Tutti i senesi possiedono il fazzoletto con i colori della propria Contrada (ma non quelli che vendono ai turisti sulle bancarelle). Forse parrà strano, ma il Palio è prima di tutto rito e nei riti si rispettano le regole: nei giorni della festa solo i contradaioli delle Contrade che corrono (10 su 17, per ragioni di incolumità, viste le asperità della pista) possono indossare il fazzoletto.
Bruno Tanganelli, nel 1954: C’era una volta un arcobaleno. Un giorno si spezzò e cadde a pezzi su Siena. Nacquero così i colori delle Contrade.
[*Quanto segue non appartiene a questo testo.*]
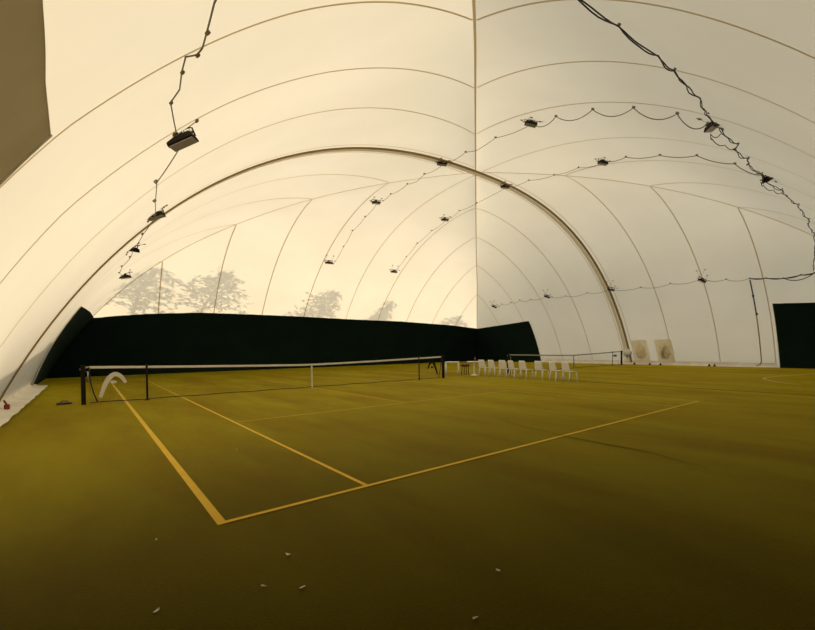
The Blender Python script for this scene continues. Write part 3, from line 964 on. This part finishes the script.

I cavalli e i fantini. I fantini se li scelgono le Contrade. Un tempo pagati con un nonnulla, adesso fanno soldi a palate. In fin dei conti sono mercenari, pronti anche a tradire. Sono entrate nella leggenda alcune fughe di fantini, rincorsi da contradaioli inferociti. Giuseppe Gentili, detto Ciancone, fu messo al bando dall’Oca dopo la clamorosa vittoria della Torre nel 1961 e non corse per dieci anni, finché l’Onda non lo convinse a riprovarci. I cavalli invece sono assegnati alle Contrade con un sorteggio e sono loro a rappresentarle. Vince il cavallo, non il fantino. Chi va a Siena e sussurra i nomi di Topolone, Sambrina, Panezio, Rimini, Urbino, Sabrina, Berio, Morosita Prima o Preziosa Penelope vedrà molti occhi arrossarsi. I vecchi, o i cavalli infortunati, vivono tra mille premure nel loro pensionato a Radicondoli. E quando muoiono le loro tombe sono monumenti.
Il futuro. Gli animalisti continueranno imperterriti nella loro battaglia contro il Palio. Non hanno capito l’unicità della festa senese, che non è stata ritirata fuori dopo secoli a fini turistici com’è successo altrove, e che è invece la cultura di una città. Siena non si è girata dall’altra parte, ma di anno in anno ha cambiato le regole della corsa a garanzia della salute degli animali. Lo farà ancora, però per assicurare al Palio altri secoli di vita.
Scrisse Federico Fellini nel 1970: Tutto il mondo si sfalda e voi siete qui, con la vivezza di questi riti e con la fedeltà ai secoli (…). E’ bello, molto bello!